Meredith Allen, the wife of a banker and a grade school teacher, copes with her bereavement by taking a hatchet to a toaster. Falling in love with a sheriff who has a thing about people not touching him is only a little less harder on her nerves.

Crystal Howard, Randi’s friend and sister-in-law, is the lucky one whose husband is not dead but a badly burned vegetable whose chances of survival seems slim. She’s a doormat sort that have lived so hard trying to please her hubby. Now that her husband needs her and she’s in the perfect Jane Eyre position, will she find her happy ending? That is… if her husband is really her husband in the first place. (The bodies are badly burned and near unrecognizable, after all.) And that is if her much-older husband’s kids don’t throw her out of the house first.

Rounding up the group is Helena Whitworth, the token elderly sort, whose role as the emotional anchor in the ladies’ time of grief and confusion hides the fact that deep inside, she is more affected by the death of her beloved husband than it seems. Helena’s role in this story is the same as that of every Elderly Strong Woman in this type of story.

Don’t let my flippant tone ruin the book for you though. The first half of The Widows of Wichita County is like a detailed anatomy of grief. It is very difficult to read about the grief, guilt, and confusion that permeate the pages, because the author knows how to make everything seem so real and painful. How do you grief for a husband you aren’t sure you love anymore? How do you accept the realization that the beloved husband isn’t just away for a short while, but he’s never coming back? Meredith takes a hatchet to the toaster her husband never get around to fixing, and it’s a bittersweet form of catharsis. Randi could have been the most cruel and selfish of them all as she has already said her goodbyes and she doesn’t know what else to say or feel anymore, but she instead comes off as vulnerably human in Ms Thomas’s hands. Helena, apparently the strongest of them all, deals with her bereavement in the most heartbreaking manner of them all, though.

Not everything is gloom and doom though.
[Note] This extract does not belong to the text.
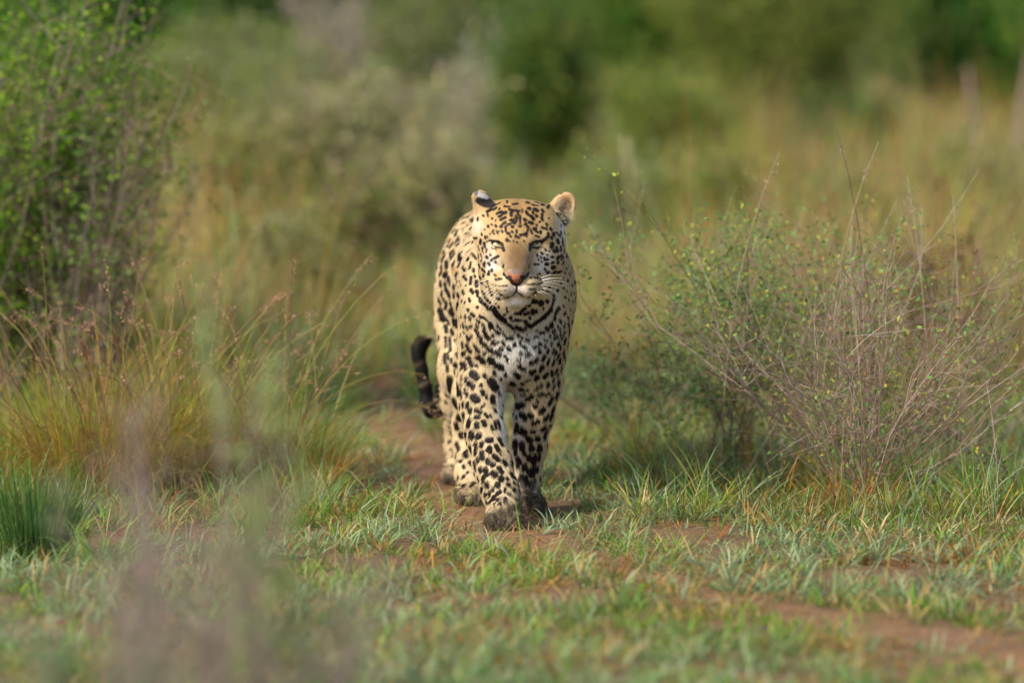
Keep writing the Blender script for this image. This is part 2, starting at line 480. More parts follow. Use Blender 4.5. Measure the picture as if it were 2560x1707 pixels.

The women slowly begin to heal in their own ways as the story progresses. For Anna, Crystal, and Meredith, it’s love the second time around. Randi’s story is left hanging, although I’m sure she’ll eventually find her way. Helena, well, just think Elderly Strong Woman in Female Friendship Stories.

Unfortunately, when I am more than ready to assign this book five oogies, the lovey-dovey portions of the book become more and more formulaic, and after the poignant first half, these lovey-dovey scenes just don’t measure up in comparison. I’m quite annoyed that Crystal doesn’t actually grow as a person. She’s still the same old doormat, only this time she’s in the Jane Eyre position to show her Mr Rochester what a wonderful woman she is to stand by him in his time of need after all the crap he puts her through, so it’s love, baby. Oh please. But the worst has to be Anna, whom the author ruins totally for the sake of an “exciting” climax that sees Anna growing only in the sense that she grows from a moron to outright imbecile, not to mention unbelievably spineless. Not to give anything away, let’s just say Anna is the kind of woman that lets her man deal with a big problem on his own while she runs away and hides, wailing that everything is her fault. There are times when I wonder whether Anna is suffering from some grave trauma in her past, because it’s hard to comprehend why this woman can be so indescribably spineless and cowardly. And of course, she learns nothing. Her new boyfriend loves her because she’s a helpless wide-eyed porcelain Barbie.

By the time I finish the book, The Widows of Wichita County has turned entirely predictable and even average on me. I can’t help thinking that if the author hasn’t resorted to one-dimensional villains and more formulaic damsel-in-distress elements in her story, this book could have been a much better read. Still, there’s no denying the hard-hitting and very real emotions swirling from the pages.